An Agreed Statement related to the interplay between technological measures and limitations and exceptions clarifies that nothing prevents a Contracting Party from adopting effective and necessary measures to ensure that a beneficiary may enjoy limitations and exceptions, where technological measures have been applied to an audiovisual performance and the beneficiary has legal access to that performance. The above effective and necessary measures may be needed only where appropriate and effective measures have not been taken by rights holders in relation to that performance to enable the beneficiary to enjoy the limitations and exceptions under that Contracting Party’s national law. Without prejudice to the legal protection of an audiovisual work in which a performance is fixed, the obligations concerning technological measures of protection are not applicable to performances unprotected or no longer protected under the national law giving effect to the Treaty.

Contracting Parties shall accord protection under this Treaty to fixed performances that exist at the time of entry into force of the Treaty and to all performances made after its entry into force for each Contracting Party. However, a Contracting Party may declare that it will not apply the provisions concerning some or all of the exclusive rights of reproduction, distribution, rental, making available of fixed performances, and broadcasting and communication to the public in respect of performances that existed at the time of the entry into force of this Treaty in each Contracting Party. Other Contracting Parties may then reciprocally limit the application of these rights in relation to that Contracting Party.

The Treaty obliges each Contracting Party to adopt, in accordance with its legal system, the measures necessary to ensure the application of the Treaty.
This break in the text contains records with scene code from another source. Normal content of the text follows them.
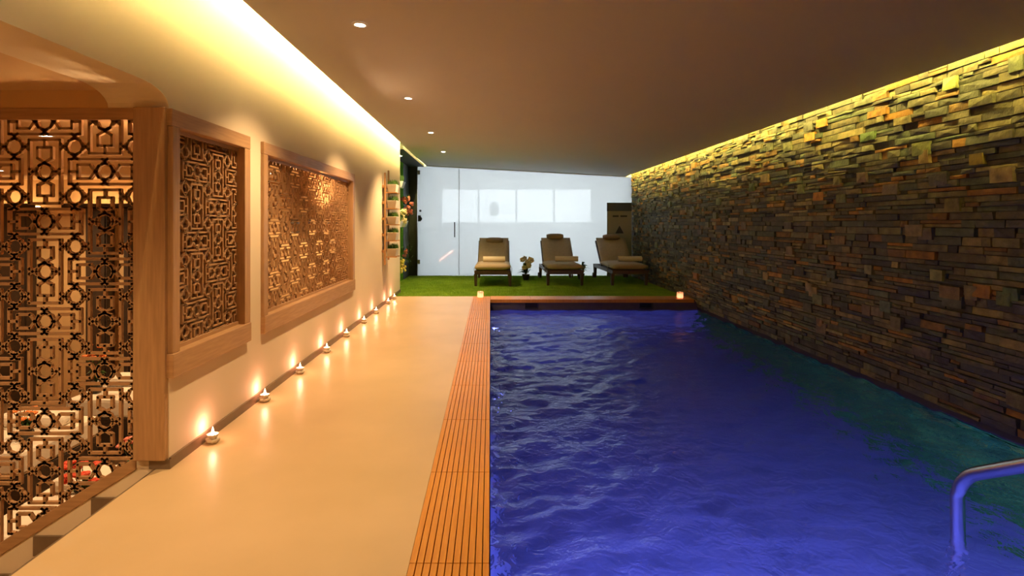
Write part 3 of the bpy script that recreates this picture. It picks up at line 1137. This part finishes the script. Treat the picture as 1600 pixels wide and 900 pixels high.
def bouquet(name, loc, label, petal, group, n=11, r=0.12, pot=None, h=0.16):
    rr = random.Random(hash(label) % 1000 if False else len(label) + int(loc[1] * 10))
    t = thing(name, label, 'flowers', loc, 0, group)
    mm = MB()
    mm.lathe([(0.0, 0.0), (0.05, 0.0), (0.065, 0.06), (0.045, 0.12), (0.055, 0.14), (0.045, 0.135), (0.0, 0.1)], 16)
    mm.build('vase', pot or M['pot_dark'], t)
    heads, stems, leaves = MB(), MB(), MB()
    for k in range(n):
        a = rr.uniform(0, 2 * PI)
        q = r * math.sqrt(rr.uniform(0.02, 1))
        c = (q * math.cos(a), q * math.sin(a), 0.16 + h * rr.uniform(0.3, 1.0))
        for p in range(5):
            b = 2 * PI * p / 5 + k
            heads.ball((c[0] + 0.022 * math.cos(b), c[1] + 0.022 * math.sin(b), c[2]), 0.022, 1, 1, 0.55, 6, 4)
        heads.ball(c, 0.018, 1, 1, 1, 6, 4)
        stems.tube([(0, 0, 0.1), (c[0] * 0.6, c[1] * 0.6, c[2] * 0.7), c], 0.003, 4)
    for k in range(9):
        a = rr.uniform(0, 2 * PI)
        L = rr.uniform(0.7, 1.1) * r
        c, s = math.cos(a), math.sin(a)
        z = 0.14 + rr.uniform(0, h * 0.5)
        leaves.add([(0, 0, 0.12), (c * L * 0.5 - s * 0.025, s * L * 0.5 + c * 0.025, z + 0.02), (c * L, s * L, z - 0.01), (c * L * 0.5 + s * 0.025, s * L * 0.5 - c * 0.025, z + 0.02)], [(0, 1, 2, 3)])
    heads.build('blossoms', petal, t)
    stems.build('stems', M['leaf'], t)
    leaves.build('leaves', M['leaf'], t)
    return t


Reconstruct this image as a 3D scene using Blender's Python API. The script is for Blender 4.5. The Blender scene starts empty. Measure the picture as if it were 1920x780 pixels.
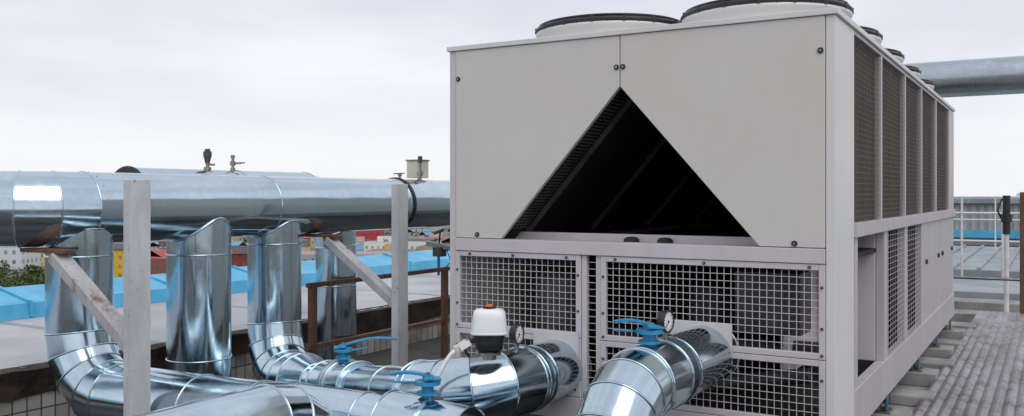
import bpy, bmesh, math, random
from mathutils import Vector, Matrix
random.seed(7)
CZ=1.75
def V(*a): return Vector(a)
# ---------------------------------------------------------------- materials
def new_mat(name):
    m=bpy.data.materials.new(name); m.use_nodes=True
    nt=m.node_tree; b=nt.nodes["Principled BSDF"]
    return m,nt,b
def mapping(nt,scale=(1,1,1),coord='Object'):
    tc=nt.nodes.new('ShaderNodeTexCoord'); mp=nt.nodes.new('ShaderNodeMapping')
    mp.inputs['Scale'].default_value=scale
    nt.links.new(tc.outputs[coord],mp.inputs['Vector']); return mp.outputs['Vector']
def noise(nt,vec,scale,detail=4,rough=.55):
    n=nt.nodes.new('ShaderNodeTexNoise'); n.inputs['Scale'].default_value=scale
    n.inputs['Detail'].default_value=detail; n.inputs['Roughness'].default_value=rough
    nt.links.new(vec,n.inputs['Vector']); return n.outputs['Fac']
def ramp(nt,fac,stops):
    r=nt.nodes.new('ShaderNodeValToRGB'); e=r.color_ramp.elements
    while len(e)<len(stops): e.new(.5)
    for i,(p,c) in enumerate(stops):
        e[i].position=p; e[i].color=(c[0],c[1],c[2],1) if not isinstance(c,(int,float)) else (c,c,c,1)
    nt.links.new(fac,r.inputs['Fac']); return r.outputs['Color']
def mix(nt,fac,a,b,mode='MIX'):
    n=nt.nodes.new('ShaderNodeMix'); n.data_type='RGBA'; n.blend_type=mode
    for sock,val in ((n.inputs[0],fac),(n.inputs[6],a),(n.inputs[7],b)):
        if isinstance(val,(int,float)): sock.default_value=val
        elif isinstance(val,tuple): sock.default_value=(val[0],val[1],val[2],1)
        else: nt.links.new(val,sock)
    return n.outputs[2]
def bump(nt,b,h,strength,dist=.01):
    n=nt.nodes.new('ShaderNodeBump'); n.inputs['Strength'].default_value=strength
    n.inputs['Distance'].default_value=dist
    nt.links.new(h,n.inputs['Height']); nt.links.new(n.outputs['Normal'],b.inputs['Normal'])
def simple(name,c1,c2,scale=4,rough=.5,metal=0,bs=0,bd=.01,stretch=(1,1,1),lo=.35,hi=.65,detail=5):
    m,nt,b=new_mat(name); v=mapping(nt,stretch)
    f=noise(nt,v,scale,detail)
    nt.links.new(ramp(nt,f,[(lo,c1),(hi,c2)]),b.inputs['Base Color'])
    b.inputs['Roughness'].default_value=rough; b.inputs['Metallic'].default_value=metal
    if bs: bump(nt,b,noise(nt,v,scale*4,6),bs,bd)
    return m
def galv(name,base=(.55,.68,.76),rlo=.07,rhi=.20):
    m,nt,b=new_mat(name); v=mapping(nt)
    f=noise(nt,v,2.2,5); f2=noise(nt,v,18,4)
    col=ramp(nt,f,[(.3,tuple(x*.84 for x in base)),(.7,base)])
    col=mix(nt,ramp(nt,f2,[(.5,0.),(.8,.3)]),col,(.80,.85,.88))
    st=ramp(nt,noise(nt,v,3.3,8,.7),[(.63,0.),(.76,.40)])
    col=mix(nt,st,col,(.36,.30,.22))
    nt.links.new(col,b.inputs['Base Color'])
    b.inputs['Metallic'].default_value=1
    sc_=ramp(nt,noise(nt,v,26,7,.7),[(.5,0.),(.8,.10)])
    rr=ramp(nt,noise(nt,v,5,6,.6),[(.3,rlo),(.7,rhi)])
    nt.links.new(mix(nt,1.0,rr,sc_,'ADD'),b.inputs['Roughness'])
    bump(nt,b,noise(nt,v,2.4,1.5,.4),.5,.02)
    return m
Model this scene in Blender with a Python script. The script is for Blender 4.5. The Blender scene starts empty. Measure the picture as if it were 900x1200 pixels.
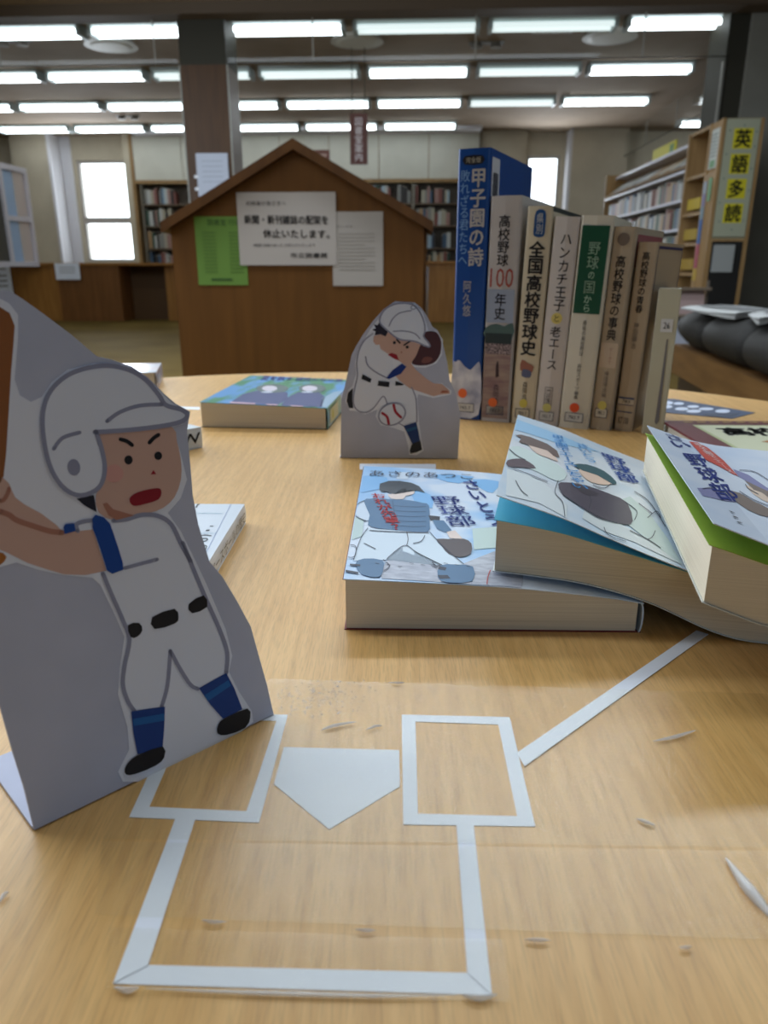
import bpy, bmesh, math, random
from mathutils import Vector, Matrix
from math import sin, cos, tan, radians, pi, hypot
random.seed(7)
C = bpy.context.scene.collection
SC = bpy.context.scene
TZ = 0.70                       # table top height; the camera is 0.15 m above it
CAMZ = TZ + 0.15
PITCH = radians(18.3); FPX = 870.0
YAW = radians(-3.0)             # the room is turned 3 degrees against the view

# ------------------------------------------------------------------ camera, world, lights
cam = bpy.data.cameras.new('camera'); camo = bpy.data.objects.new('camera', cam); C.objects.link(camo)
camo.location = (0, 0, CAMZ); camo.rotation_euler = (radians(90) - PITCH, 0, 0)
cam.sensor_fit = 'VERTICAL'; cam.sensor_height = 36; cam.lens = FPX / 1200 * 36
cam.clip_start = 0.01; cam.clip_end = 200
cam.dof.use_dof = True; cam.dof.focus_distance = 0.32; cam.dof.aperture_fstop = 17.0
SC.camera = camo
SC.view_settings.view_transform = 'Standard'; SC.view_settings.look = 'None'
SC.view_settings.gamma = 1; SC.view_settings.use_curve_mapping = False
SC.view_settings.exposure = 0.12
W = bpy.data.worlds.new('sky'); SC.world = W; W.use_nodes = True
W.node_tree.nodes['Background'].inputs[0].default_value = (0.86, 0.93, 1.0, 1)
W.node_tree.nodes['Background'].inputs[1].default_value = 4.0

def RP(x, y, z=0.0):            # room coordinates -> world
    return Vector((x * cos(YAW) - y * sin(YAW), x * sin(YAW) + y * cos(YAW), z))

def area(name, loc, sx, sy, watts, col, rot=(0, 0, YAW)):
    l = bpy.data.lights.new(name, 'AREA'); l.shape = 'RECTANGLE'; l.size = sx; l.size_y = sy
    l.energy = watts; l.color = col
    o = bpy.data.objects.new(name, l); C.objects.link(o); o.location = loc; o.rotation_euler = rot
    return o
COOL = (0.80, 0.91, 1.0)
for k, yy in enumerate((6.9, 4.9, 2.9, 0.9, -1.1)):      # tube rows over the near half of the room
    area('tube_row_light', RP(-2.0, yy, 3.2), 8.0, 0.28, (30, 92, 172, 44, 1)[k], COOL)
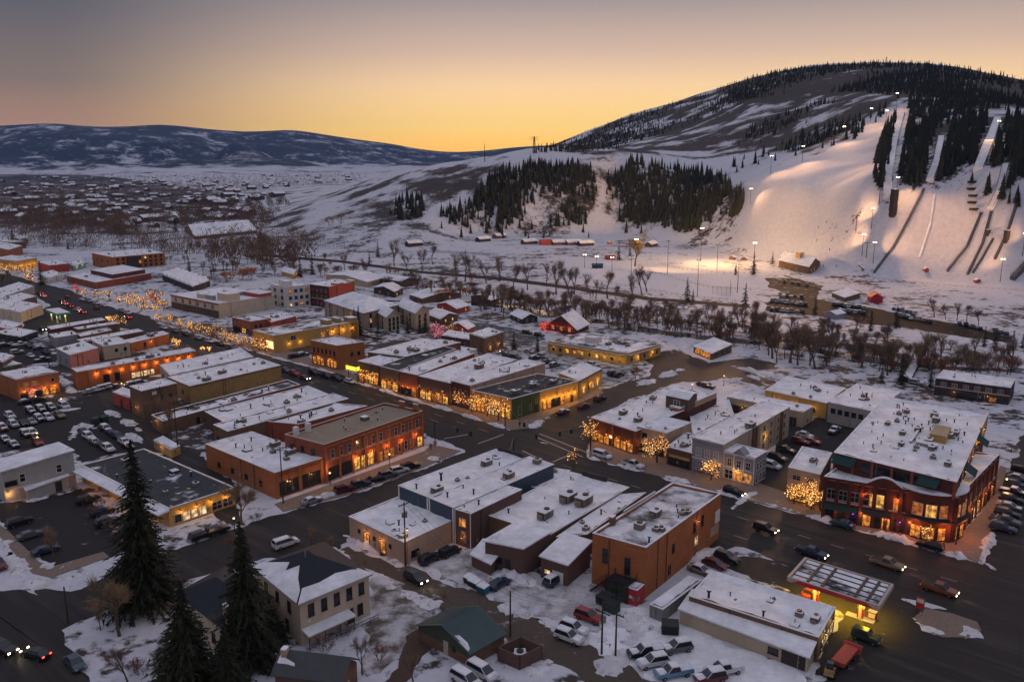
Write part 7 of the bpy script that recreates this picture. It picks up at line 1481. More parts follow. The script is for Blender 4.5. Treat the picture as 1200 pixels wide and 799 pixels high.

In particular, each Contracting Party must ensure that enforcement procedures are available under its law so as to permit effective action against any act of infringement of rights covered by the Treaty. Such action must include expeditious remedies to prevent infringement as well as remedies that constitute a deterrent to further infringement.

The Treaty establishes an Assembly of the Contracting Parties whose main task is to address matters concerning the maintenance and development of the Treaty. It entrusts to the Secretariat of WIPO the administrative tasks concerning the Treaty.

The Beijing Treaty will enter into force three months after 30 eligible parties have deposited their instruments of ratification or accession. The Treaty is open to States members of WIPO and to the European Union. The Assembly constituted by the Treaty may decide to admit other intergovernmental organizations to become party to the Treaty. Instruments of ratification or accession must be deposited with the Director General of WIPO.